*EXERCISE*
Would you return all of this data exactly, leaving nothing out?

*DATASET SECTION*
^^^^^^^^

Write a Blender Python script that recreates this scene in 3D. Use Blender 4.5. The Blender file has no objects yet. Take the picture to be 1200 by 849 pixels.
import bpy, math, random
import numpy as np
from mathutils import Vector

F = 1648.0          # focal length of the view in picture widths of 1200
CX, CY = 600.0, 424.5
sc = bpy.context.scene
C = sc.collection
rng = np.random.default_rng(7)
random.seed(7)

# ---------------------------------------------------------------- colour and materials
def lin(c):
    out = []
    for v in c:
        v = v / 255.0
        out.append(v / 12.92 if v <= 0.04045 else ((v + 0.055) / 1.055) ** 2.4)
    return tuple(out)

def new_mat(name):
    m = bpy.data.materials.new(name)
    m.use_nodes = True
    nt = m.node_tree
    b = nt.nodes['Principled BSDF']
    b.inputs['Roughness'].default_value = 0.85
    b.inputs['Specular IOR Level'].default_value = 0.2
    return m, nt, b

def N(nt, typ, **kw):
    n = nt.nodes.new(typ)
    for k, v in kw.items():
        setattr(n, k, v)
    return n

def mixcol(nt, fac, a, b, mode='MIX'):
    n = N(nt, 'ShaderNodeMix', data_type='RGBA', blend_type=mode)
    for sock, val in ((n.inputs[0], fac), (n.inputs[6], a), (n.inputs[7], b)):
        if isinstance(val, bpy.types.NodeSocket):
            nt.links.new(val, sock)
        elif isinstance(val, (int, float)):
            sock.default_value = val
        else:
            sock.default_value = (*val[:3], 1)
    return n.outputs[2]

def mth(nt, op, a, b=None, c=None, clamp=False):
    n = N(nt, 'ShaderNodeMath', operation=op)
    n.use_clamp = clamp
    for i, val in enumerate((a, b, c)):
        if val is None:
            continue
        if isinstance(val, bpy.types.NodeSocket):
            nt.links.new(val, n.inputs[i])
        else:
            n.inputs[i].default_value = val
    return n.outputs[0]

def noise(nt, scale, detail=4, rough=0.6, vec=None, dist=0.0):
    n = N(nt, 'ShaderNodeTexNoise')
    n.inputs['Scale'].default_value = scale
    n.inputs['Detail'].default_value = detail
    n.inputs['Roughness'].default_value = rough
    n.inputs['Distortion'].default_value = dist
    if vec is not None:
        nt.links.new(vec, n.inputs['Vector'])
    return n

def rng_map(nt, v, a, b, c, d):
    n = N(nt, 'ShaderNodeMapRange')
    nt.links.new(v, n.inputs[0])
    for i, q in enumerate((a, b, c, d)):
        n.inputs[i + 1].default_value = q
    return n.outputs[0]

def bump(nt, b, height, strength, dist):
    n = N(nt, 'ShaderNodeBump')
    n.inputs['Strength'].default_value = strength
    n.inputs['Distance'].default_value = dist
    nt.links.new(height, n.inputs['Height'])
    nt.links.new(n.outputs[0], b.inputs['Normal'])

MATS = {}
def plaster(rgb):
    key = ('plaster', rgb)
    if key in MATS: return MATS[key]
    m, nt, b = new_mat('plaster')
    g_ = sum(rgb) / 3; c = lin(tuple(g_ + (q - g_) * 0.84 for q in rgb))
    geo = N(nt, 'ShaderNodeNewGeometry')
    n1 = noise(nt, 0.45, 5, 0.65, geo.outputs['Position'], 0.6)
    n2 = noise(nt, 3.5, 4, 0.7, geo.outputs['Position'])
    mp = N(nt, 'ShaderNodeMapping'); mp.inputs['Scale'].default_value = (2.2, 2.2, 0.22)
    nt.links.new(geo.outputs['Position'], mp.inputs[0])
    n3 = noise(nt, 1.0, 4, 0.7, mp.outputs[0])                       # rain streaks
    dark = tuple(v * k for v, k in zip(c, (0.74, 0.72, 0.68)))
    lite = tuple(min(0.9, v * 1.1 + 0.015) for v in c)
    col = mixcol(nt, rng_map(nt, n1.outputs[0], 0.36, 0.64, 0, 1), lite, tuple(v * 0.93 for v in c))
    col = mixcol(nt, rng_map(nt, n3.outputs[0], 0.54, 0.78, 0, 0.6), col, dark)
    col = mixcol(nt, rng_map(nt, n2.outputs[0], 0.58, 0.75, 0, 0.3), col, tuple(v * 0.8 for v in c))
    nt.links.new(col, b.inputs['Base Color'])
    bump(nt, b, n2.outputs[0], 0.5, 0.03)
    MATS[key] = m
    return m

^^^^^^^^

*TASK RESULT*
Write a Blender Python script that recreates this scene in 3D. Use Blender 4.5. The Blender file has no objects yet. Take the picture to be 1200 by 849 pixels.
import bpy, math, random
import numpy as np
from mathutils import Vector

F = 1648.0          # focal length of the view in picture widths of 1200
CX, CY = 600.0, 424.5
sc = bpy.context.scene
C = sc.collection
rng = np.random.default_rng(7)
random.seed(7)

# ---------------------------------------------------------------- colour and materials
def lin(c):
    out = []
    for v in c:
        v = v / 255.0
        out.append(v / 12.92 if v <= 0.04045 else ((v + 0.055) / 1.055) ** 2.4)
    return tuple(out)

def new_mat(name):
    m = bpy.data.materials.new(name)
    m.use_nodes = True
    nt = m.node_tree
    b = nt.nodes['Principled BSDF']
    b.inputs['Roughness'].default_value = 0.85
    b.inputs['Specular IOR Level'].default_value = 0.2
    return m, nt, b

def N(nt, typ, **kw):
    n = nt.nodes.new(typ)
    for k, v in kw.items():
        setattr(n, k, v)
    return n

def mixcol(nt, fac, a, b, mode='MIX'):
    n = N(nt, 'ShaderNodeMix', data_type='RGBA', blend_type=mode)
    for sock, val in ((n.inputs[0], fac), (n.inputs[6], a), (n.inputs[7], b)):
        if isinstance(val, bpy.types.NodeSocket):
            nt.links.new(val, sock)
        elif isinstance(val, (int, float)):
            sock.default_value = val
        else:
            sock.default_value = (*val[:3], 1)
    return n.outputs[2]

def mth(nt, op, a, b=None, c=None, clamp=False):
    n = N(nt, 'ShaderNodeMath', operation=op)
    n.use_clamp = clamp
    for i, val in enumerate((a, b, c)):
        if val is None:
            continue
        if isinstance(val, bpy.types.NodeSocket):
            nt.links.new(val, n.inputs[i])
        else:
            n.inputs[i].default_value = val
    return n.outputs[0]

def noise(nt, scale, detail=4, rough=0.6, vec=None, dist=0.0):
    n = N(nt, 'ShaderNodeTexNoise')
    n.inputs['Scale'].default_value = scale
    n.inputs['Detail'].default_value = detail
    n.inputs['Roughness'].default_value = rough
    n.inputs['Distortion'].default_value = dist
    if vec is not None:
        nt.links.new(vec, n.inputs['Vector'])
    return n

def rng_map(nt, v, a, b, c, d):
    n = N(nt, 'ShaderNodeMapRange')
    nt.links.new(v, n.inputs[0])
    for i, q in enumerate((a, b, c, d)):
        n.inputs[i + 1].default_value = q
    return n.outputs[0]

def bump(nt, b, height, strength, dist):
    n = N(nt, 'ShaderNodeBump')
    n.inputs['Strength'].default_value = strength
    n.inputs['Distance'].default_value = dist
    nt.links.new(height, n.inputs['Height'])
    nt.links.new(n.outputs[0], b.inputs['Normal'])

MATS = {}
def plaster(rgb):
    key = ('plaster', rgb)
    if key in MATS: return MATS[key]
    m, nt, b = new_mat('plaster')
    g_ = sum(rgb) / 3; c = lin(tuple(g_ + (q - g_) * 0.84 for q in rgb))
    geo = N(nt, 'ShaderNodeNewGeometry')
    n1 = noise(nt, 0.45, 5, 0.65, geo.outputs['Position'], 0.6)
    n2 = noise(nt, 3.5, 4, 0.7, geo.outputs['Position'])
    mp = N(nt, 'ShaderNodeMapping'); mp.inputs['Scale'].default_value = (2.2, 2.2, 0.22)
    nt.links.new(geo.outputs['Position'], mp.inputs[0])
    n3 = noise(nt, 1.0, 4, 0.7, mp.outputs[0])                       # rain streaks
    dark = tuple(v * k for v, k in zip(c, (0.74, 0.72, 0.68)))
    lite = tuple(min(0.9, v * 1.1 + 0.015) for v in c)
    col = mixcol(nt, rng_map(nt, n1.outputs[0], 0.36, 0.64, 0, 1), lite, tuple(v * 0.93 for v in c))
    col = mixcol(nt, rng_map(nt, n3.outputs[0], 0.54, 0.78, 0, 0.6), col, dark)
    col = mixcol(nt, rng_map(nt, n2.outputs[0], 0.58, 0.75, 0, 0.3), col, tuple(v * 0.8 for v in c))
    nt.links.new(col, b.inputs['Base Color'])
    bump(nt, b, n2.outputs[0], 0.5, 0.03)
    MATS[key] = m
    return m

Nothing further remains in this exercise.